The “Bush tax cuts” were enacted in 2003 and are still in effect.  Revenue from millionaires grew an astounding 128% from 2002 to 2007.  In 2007 more tax revenue was collected from millionaires than ever before.

Then the recession hit and from 2007 to 2009 the number of taxpayers with incomes over $1 million dropped by 40%.   Revenue from millionaires fell by 43% but was still more than had been collected in 2002, the year before the current tax rates were enacted.

So what do Obama and his progressive friends want?  It would seem that if their only goal were to maximize revenue to the government to pay for all their various “programs” they would cheer for the current tax rates as – to use one of their favorite words for government policy – “smart” because:

  • The capital gains tax is voluntary.  It comes due only when an asset that has appreciated in value is sold.  Obviously, people are more likely to sell when the tax is lower.
  • Stock dividends are the investors’ share of corporate profits remaining after payment of corporate income tax which is usually 35%.  The investor’s individual tax is in addition to the 35%.  When the individual tax rate on dividends was higher companies paid smaller dividends or no dividend at all because investors wanted to avoid taxation and preferred that profits to be deployed in ways that might enhance the market value of the stock.  After the individual rate was reduced investors wanted stocks that paid dividends and companies responded by paying more to attract those investors.  Thus, the government is now collecting taxes on dividend income that did not exist when tax rates were higher and would disappear if the rates went back up.

In addition to to generating more revenue to the government, lower tax rates on dividends and capital gains also benefit the economy in general and those who seek jobs in particular:

  • When people sell an asset they look for new investments for the funds they receive, including business start-ups and business expansions that generate jobs.  If the capital gains tax rate is higher they are less likely to sell and those new start-ups are less likely to come into existence.
  • When investors receive dividends they seek new investment opportunities for those funds, including job creating business start-ups and expansions.

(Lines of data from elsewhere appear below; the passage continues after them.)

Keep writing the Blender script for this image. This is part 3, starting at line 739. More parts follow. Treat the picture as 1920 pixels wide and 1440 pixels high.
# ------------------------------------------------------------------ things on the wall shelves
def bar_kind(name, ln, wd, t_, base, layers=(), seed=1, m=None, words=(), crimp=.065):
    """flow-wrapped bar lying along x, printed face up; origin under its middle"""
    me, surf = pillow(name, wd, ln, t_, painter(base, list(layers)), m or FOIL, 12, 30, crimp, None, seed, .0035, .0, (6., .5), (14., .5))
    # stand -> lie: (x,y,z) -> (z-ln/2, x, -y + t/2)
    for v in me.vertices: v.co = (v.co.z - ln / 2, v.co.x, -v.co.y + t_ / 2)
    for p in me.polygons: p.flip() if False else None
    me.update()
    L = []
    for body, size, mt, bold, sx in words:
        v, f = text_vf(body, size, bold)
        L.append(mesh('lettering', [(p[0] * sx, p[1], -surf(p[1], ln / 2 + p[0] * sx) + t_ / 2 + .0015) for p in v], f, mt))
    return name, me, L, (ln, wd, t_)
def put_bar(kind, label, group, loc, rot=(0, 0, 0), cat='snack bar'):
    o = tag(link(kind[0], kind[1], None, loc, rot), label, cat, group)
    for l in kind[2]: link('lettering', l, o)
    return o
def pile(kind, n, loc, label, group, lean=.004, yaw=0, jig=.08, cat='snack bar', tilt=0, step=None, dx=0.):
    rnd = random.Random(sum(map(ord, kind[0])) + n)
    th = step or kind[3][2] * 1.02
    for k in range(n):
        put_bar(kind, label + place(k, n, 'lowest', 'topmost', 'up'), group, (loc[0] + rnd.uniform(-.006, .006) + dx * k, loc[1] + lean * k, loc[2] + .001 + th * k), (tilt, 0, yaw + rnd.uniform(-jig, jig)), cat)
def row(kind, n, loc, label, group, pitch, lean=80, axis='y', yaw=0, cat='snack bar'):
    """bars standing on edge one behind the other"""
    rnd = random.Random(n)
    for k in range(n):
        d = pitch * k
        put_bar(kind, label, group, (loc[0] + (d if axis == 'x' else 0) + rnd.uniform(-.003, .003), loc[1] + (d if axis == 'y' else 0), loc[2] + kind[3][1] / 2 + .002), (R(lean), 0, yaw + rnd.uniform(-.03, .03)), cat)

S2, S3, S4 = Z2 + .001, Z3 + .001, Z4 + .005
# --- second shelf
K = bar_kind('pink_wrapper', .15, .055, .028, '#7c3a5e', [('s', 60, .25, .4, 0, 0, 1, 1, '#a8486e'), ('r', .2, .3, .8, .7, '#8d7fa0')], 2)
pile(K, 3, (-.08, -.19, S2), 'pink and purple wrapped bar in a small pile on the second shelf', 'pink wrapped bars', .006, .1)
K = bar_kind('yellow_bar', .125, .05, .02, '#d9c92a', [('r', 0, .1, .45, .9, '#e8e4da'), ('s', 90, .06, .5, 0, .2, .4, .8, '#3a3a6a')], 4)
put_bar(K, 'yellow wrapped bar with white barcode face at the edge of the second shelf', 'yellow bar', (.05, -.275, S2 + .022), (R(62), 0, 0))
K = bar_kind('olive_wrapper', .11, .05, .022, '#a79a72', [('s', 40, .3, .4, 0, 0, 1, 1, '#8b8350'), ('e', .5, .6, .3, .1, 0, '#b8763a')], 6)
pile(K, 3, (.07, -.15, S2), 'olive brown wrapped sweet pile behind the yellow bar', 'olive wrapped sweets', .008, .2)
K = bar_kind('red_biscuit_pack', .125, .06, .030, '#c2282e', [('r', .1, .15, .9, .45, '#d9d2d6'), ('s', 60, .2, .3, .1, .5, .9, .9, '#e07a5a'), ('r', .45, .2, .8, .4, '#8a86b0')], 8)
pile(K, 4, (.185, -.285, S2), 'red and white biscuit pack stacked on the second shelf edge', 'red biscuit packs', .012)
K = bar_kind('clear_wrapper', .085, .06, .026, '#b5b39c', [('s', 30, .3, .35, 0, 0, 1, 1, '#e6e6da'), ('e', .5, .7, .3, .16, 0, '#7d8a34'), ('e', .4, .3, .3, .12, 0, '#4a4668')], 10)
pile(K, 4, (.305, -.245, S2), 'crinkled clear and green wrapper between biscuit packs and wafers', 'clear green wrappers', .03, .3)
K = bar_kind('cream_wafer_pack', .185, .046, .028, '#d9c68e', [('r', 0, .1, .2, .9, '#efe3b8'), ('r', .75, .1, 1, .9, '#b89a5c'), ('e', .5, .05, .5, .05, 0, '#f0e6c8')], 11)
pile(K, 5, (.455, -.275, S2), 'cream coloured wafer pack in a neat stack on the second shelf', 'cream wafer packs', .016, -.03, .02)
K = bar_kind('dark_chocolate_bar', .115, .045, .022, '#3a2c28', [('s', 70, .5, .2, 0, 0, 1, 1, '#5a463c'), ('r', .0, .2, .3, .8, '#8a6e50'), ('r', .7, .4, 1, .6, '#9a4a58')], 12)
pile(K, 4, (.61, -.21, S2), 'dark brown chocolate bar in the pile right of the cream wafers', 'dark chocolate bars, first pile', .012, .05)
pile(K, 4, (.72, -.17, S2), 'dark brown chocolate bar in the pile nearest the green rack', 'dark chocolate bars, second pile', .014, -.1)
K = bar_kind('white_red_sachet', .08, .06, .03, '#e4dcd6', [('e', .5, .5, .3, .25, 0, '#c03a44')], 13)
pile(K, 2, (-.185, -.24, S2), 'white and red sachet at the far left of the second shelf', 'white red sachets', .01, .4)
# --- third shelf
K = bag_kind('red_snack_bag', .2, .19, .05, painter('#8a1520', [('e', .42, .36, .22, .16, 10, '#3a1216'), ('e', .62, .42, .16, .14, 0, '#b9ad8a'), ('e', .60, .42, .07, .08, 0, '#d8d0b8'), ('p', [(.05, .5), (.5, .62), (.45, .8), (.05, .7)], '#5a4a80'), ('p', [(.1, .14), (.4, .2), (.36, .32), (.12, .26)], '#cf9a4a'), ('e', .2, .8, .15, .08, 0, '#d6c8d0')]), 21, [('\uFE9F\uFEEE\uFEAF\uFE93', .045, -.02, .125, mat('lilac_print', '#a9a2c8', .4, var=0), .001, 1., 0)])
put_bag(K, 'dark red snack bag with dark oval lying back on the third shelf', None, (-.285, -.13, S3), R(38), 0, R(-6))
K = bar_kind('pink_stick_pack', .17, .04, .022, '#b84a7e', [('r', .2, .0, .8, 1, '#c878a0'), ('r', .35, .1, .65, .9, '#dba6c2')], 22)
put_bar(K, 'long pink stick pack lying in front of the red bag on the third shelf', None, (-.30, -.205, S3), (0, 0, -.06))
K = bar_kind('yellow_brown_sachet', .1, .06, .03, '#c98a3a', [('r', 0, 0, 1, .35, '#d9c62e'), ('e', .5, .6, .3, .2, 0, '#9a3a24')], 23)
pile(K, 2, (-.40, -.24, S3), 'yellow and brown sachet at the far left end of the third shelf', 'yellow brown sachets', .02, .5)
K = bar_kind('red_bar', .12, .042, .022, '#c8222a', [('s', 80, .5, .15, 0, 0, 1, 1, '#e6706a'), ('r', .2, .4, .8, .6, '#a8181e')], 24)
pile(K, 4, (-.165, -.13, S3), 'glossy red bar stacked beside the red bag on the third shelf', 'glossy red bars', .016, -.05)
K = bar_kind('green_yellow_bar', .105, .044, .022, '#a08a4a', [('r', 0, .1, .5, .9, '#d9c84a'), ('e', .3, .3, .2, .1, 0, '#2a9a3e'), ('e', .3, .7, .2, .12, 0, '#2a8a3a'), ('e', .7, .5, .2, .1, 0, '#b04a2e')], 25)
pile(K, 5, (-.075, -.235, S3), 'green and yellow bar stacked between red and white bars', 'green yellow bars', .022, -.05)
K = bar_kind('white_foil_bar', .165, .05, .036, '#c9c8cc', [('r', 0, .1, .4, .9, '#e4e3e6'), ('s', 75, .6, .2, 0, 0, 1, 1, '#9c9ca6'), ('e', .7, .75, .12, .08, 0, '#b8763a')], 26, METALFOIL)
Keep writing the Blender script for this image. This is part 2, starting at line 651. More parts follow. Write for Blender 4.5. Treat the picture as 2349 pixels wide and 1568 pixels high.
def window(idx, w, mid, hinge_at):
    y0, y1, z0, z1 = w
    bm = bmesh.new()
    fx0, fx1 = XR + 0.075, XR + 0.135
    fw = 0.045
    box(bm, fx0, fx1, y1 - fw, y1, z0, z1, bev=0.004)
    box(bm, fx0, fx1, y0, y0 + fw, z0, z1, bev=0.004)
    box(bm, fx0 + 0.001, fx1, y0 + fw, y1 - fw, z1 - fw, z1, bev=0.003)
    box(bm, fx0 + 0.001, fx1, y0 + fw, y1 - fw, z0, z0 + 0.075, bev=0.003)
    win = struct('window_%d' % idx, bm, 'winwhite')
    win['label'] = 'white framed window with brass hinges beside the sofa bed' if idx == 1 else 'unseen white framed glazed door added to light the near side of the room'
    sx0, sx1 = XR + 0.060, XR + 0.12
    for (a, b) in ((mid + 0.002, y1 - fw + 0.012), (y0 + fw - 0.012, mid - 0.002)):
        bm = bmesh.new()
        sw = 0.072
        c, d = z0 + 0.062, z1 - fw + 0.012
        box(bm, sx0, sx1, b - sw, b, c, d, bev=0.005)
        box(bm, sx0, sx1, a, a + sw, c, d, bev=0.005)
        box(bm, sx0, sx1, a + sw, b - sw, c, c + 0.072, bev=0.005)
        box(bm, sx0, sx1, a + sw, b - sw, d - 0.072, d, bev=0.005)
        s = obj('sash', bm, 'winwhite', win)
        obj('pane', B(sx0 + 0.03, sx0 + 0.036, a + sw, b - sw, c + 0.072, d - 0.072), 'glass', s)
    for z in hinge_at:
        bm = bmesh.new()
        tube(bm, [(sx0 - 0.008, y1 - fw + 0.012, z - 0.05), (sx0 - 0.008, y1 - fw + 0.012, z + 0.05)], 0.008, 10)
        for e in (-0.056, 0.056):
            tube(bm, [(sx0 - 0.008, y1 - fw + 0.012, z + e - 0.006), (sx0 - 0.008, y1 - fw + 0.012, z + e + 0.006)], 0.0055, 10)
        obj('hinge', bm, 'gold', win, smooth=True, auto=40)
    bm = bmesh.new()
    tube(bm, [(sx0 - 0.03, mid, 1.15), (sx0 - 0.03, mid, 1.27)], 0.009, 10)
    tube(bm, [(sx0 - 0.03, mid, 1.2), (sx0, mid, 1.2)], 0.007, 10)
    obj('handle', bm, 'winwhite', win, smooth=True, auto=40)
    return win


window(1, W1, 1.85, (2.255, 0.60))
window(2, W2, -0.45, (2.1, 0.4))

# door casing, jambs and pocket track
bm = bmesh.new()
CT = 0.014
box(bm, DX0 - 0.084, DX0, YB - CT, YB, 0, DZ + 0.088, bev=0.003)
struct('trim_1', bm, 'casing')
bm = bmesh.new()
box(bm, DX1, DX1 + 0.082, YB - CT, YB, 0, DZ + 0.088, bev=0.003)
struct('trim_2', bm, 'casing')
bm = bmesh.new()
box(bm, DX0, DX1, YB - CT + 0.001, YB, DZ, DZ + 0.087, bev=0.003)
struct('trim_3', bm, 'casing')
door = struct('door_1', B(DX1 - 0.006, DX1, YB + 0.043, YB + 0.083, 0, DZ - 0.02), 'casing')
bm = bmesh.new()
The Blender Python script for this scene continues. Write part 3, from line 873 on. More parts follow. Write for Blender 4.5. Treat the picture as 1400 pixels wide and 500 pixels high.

A taxpayer’s “effective tax rate” is the amount of tax dollars paid divided by adjusted gross income.  A high income taxpayer’s effective rate is a blend of 35% on ordinary income and 15% on capital gains and dividends.

By the way, taxpayers in all brackets pay lower rates on capital gains and dividends than they do on ordinary income.  In fact capital gains are tax free for taxpayers whose ordinary income rate is 15%, which would include most families who earn less than about $80,000, and some who earn even more.

Finally, the chart below tracks jobs and millionaire tax rates.  In 2007 there were more jobs than ever before at the same time millionaire tax rates reached their lowest.

If the most likely results of tax rate increases on “millionaires and billionaires” will be less revenue and fewer jobs then why would Obama keep campaigning for such increases? We can only assume his pollsters tell him he will win more votes by appealing to envy and resentment than by revealing the truth.

1 Comment so far

  1. Mineral make up on September 29th, 2011

    I dont know what to say. This blog is fantastic. Thats not really a really huge statement, but its all I could come up with after reading this. You know so much about this subject. So much so that you made me want to learn more about it. Your blog is my stepping stone, my friend. Thanks for the heads up on this subject.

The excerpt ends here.